**Exercise aim**
What follows is a listing to be transcribed exactly.

----------------

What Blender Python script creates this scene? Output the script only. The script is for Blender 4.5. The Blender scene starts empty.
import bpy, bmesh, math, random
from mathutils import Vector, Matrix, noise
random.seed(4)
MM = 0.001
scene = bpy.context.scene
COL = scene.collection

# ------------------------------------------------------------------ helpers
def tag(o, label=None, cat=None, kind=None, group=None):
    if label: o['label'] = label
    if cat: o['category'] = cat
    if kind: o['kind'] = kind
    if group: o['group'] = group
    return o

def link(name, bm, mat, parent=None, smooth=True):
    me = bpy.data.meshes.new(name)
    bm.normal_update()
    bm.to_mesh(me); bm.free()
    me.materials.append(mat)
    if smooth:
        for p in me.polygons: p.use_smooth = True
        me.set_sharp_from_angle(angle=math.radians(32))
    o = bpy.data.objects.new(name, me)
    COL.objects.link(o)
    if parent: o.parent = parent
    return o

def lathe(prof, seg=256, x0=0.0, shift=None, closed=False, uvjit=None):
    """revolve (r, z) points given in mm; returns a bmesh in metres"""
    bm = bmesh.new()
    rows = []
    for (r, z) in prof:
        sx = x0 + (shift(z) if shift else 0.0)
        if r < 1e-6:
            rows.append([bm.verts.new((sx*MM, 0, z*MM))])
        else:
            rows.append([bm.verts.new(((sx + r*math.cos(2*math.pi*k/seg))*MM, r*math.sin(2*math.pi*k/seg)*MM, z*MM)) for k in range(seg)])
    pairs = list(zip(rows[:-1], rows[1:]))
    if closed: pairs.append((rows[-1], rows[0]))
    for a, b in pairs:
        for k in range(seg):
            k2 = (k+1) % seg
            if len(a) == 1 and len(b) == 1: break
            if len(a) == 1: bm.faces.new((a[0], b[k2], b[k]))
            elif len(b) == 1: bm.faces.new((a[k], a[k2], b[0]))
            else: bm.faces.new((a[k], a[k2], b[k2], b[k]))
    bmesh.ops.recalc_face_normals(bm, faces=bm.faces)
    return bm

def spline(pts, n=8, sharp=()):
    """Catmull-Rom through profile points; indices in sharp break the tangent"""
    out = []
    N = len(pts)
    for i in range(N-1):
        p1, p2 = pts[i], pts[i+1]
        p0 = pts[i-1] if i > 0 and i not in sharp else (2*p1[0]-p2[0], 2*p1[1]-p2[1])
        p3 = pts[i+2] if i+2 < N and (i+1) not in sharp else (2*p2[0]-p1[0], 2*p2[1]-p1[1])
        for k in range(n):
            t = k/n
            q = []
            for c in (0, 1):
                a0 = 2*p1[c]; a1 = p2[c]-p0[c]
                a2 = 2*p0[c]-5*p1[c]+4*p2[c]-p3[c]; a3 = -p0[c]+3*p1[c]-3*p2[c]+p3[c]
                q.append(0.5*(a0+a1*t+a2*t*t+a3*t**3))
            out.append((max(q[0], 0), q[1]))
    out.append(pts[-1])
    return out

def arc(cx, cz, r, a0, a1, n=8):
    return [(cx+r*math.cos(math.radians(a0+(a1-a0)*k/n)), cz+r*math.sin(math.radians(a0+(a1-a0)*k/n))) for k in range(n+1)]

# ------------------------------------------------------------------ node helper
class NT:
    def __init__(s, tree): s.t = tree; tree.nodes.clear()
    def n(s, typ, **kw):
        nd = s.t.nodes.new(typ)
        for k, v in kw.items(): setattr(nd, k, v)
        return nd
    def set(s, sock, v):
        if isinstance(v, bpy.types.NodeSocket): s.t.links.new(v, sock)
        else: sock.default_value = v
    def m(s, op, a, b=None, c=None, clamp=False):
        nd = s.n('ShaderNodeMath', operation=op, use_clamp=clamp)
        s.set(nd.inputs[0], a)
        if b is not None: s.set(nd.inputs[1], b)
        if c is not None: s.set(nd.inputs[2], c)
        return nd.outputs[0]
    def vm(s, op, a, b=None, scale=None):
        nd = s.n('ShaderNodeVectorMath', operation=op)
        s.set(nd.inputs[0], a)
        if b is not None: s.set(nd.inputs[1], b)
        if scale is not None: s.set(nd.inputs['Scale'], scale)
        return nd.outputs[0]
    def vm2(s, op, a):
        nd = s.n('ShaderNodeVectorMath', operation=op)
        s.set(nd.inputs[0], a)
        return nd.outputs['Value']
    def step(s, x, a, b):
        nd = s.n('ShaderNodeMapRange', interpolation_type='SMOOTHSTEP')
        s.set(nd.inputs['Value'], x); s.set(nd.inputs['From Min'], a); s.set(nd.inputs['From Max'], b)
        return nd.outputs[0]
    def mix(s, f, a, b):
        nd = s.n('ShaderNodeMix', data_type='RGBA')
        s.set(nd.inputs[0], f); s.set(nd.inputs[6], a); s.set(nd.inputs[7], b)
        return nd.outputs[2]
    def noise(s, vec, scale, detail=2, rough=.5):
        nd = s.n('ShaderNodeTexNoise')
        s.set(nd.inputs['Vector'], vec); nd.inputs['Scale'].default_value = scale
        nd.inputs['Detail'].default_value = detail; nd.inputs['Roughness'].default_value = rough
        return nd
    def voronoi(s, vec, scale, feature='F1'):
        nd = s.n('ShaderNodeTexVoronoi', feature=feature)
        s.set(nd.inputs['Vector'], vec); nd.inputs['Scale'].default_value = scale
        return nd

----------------

**Problem solution**
What Blender Python script creates this scene? Output the script only. The script is for Blender 4.5. The Blender scene starts empty.
import bpy, bmesh, math, random
from mathutils import Vector, Matrix, noise
random.seed(4)
MM = 0.001
scene = bpy.context.scene
COL = scene.collection

# ------------------------------------------------------------------ helpers
def tag(o, label=None, cat=None, kind=None, group=None):
    if label: o['label'] = label
    if cat: o['category'] = cat
    if kind: o['kind'] = kind
    if group: o['group'] = group
    return o

def link(name, bm, mat, parent=None, smooth=True):
    me = bpy.data.meshes.new(name)
    bm.normal_update()
    bm.to_mesh(me); bm.free()
    me.materials.append(mat)
    if smooth:
        for p in me.polygons: p.use_smooth = True
        me.set_sharp_from_angle(angle=math.radians(32))
    o = bpy.data.objects.new(name, me)
    COL.objects.link(o)
    if parent: o.parent = parent
    return o

def lathe(prof, seg=256, x0=0.0, shift=None, closed=False, uvjit=None):
    """revolve (r, z) points given in mm; returns a bmesh in metres"""
    bm = bmesh.new()
    rows = []
    for (r, z) in prof:
        sx = x0 + (shift(z) if shift else 0.0)
        if r < 1e-6:
            rows.append([bm.verts.new((sx*MM, 0, z*MM))])
        else:
            rows.append([bm.verts.new(((sx + r*math.cos(2*math.pi*k/seg))*MM, r*math.sin(2*math.pi*k/seg)*MM, z*MM)) for k in range(seg)])
    pairs = list(zip(rows[:-1], rows[1:]))
    if closed: pairs.append((rows[-1], rows[0]))
    for a, b in pairs:
        for k in range(seg):
            k2 = (k+1) % seg
            if len(a) == 1 and len(b) == 1: break
            if len(a) == 1: bm.faces.new((a[0], b[k2], b[k]))
            elif len(b) == 1: bm.faces.new((a[k], a[k2], b[0]))
            else: bm.faces.new((a[k], a[k2], b[k2], b[k]))
    bmesh.ops.recalc_face_normals(bm, faces=bm.faces)
    return bm

def spline(pts, n=8, sharp=()):
    """Catmull-Rom through profile points; indices in sharp break the tangent"""
    out = []
    N = len(pts)
    for i in range(N-1):
        p1, p2 = pts[i], pts[i+1]
        p0 = pts[i-1] if i > 0 and i not in sharp else (2*p1[0]-p2[0], 2*p1[1]-p2[1])
        p3 = pts[i+2] if i+2 < N and (i+1) not in sharp else (2*p2[0]-p1[0], 2*p2[1]-p1[1])
        for k in range(n):
            t = k/n
            q = []
            for c in (0, 1):
                a0 = 2*p1[c]; a1 = p2[c]-p0[c]
                a2 = 2*p0[c]-5*p1[c]+4*p2[c]-p3[c]; a3 = -p0[c]+3*p1[c]-3*p2[c]+p3[c]
                q.append(0.5*(a0+a1*t+a2*t*t+a3*t**3))
            out.append((max(q[0], 0), q[1]))
    out.append(pts[-1])
    return out

def arc(cx, cz, r, a0, a1, n=8):
    return [(cx+r*math.cos(math.radians(a0+(a1-a0)*k/n)), cz+r*math.sin(math.radians(a0+(a1-a0)*k/n))) for k in range(n+1)]

# ------------------------------------------------------------------ node helper
class NT:
    def __init__(s, tree): s.t = tree; tree.nodes.clear()
    def n(s, typ, **kw):
        nd = s.t.nodes.new(typ)
        for k, v in kw.items(): setattr(nd, k, v)
        return nd
    def set(s, sock, v):
        if isinstance(v, bpy.types.NodeSocket): s.t.links.new(v, sock)
        else: sock.default_value = v
    def m(s, op, a, b=None, c=None, clamp=False):
        nd = s.n('ShaderNodeMath', operation=op, use_clamp=clamp)
        s.set(nd.inputs[0], a)
        if b is not None: s.set(nd.inputs[1], b)
        if c is not None: s.set(nd.inputs[2], c)
        return nd.outputs[0]
    def vm(s, op, a, b=None, scale=None):
        nd = s.n('ShaderNodeVectorMath', operation=op)
        s.set(nd.inputs[0], a)
        if b is not None: s.set(nd.inputs[1], b)
        if scale is not None: s.set(nd.inputs['Scale'], scale)
        return nd.outputs[0]
    def vm2(s, op, a):
        nd = s.n('ShaderNodeVectorMath', operation=op)
        s.set(nd.inputs[0], a)
        return nd.outputs['Value']
    def step(s, x, a, b):
        nd = s.n('ShaderNodeMapRange', interpolation_type='SMOOTHSTEP')
        s.set(nd.inputs['Value'], x); s.set(nd.inputs['From Min'], a); s.set(nd.inputs['From Max'], b)
        return nd.outputs[0]
    def mix(s, f, a, b):
        nd = s.n('ShaderNodeMix', data_type='RGBA')
        s.set(nd.inputs[0], f); s.set(nd.inputs[6], a); s.set(nd.inputs[7], b)
        return nd.outputs[2]
    def noise(s, vec, scale, detail=2, rough=.5):
        nd = s.n('ShaderNodeTexNoise')
        s.set(nd.inputs['Vector'], vec); nd.inputs['Scale'].default_value = scale
        nd.inputs['Detail'].default_value = detail; nd.inputs['Roughness'].default_value = rough
        return nd
    def voronoi(s, vec, scale, feature='F1'):
        nd = s.n('ShaderNodeTexVoronoi', feature=feature)
        s.set(nd.inputs['Vector'], vec); nd.inputs['Scale'].default_value = scale
        return nd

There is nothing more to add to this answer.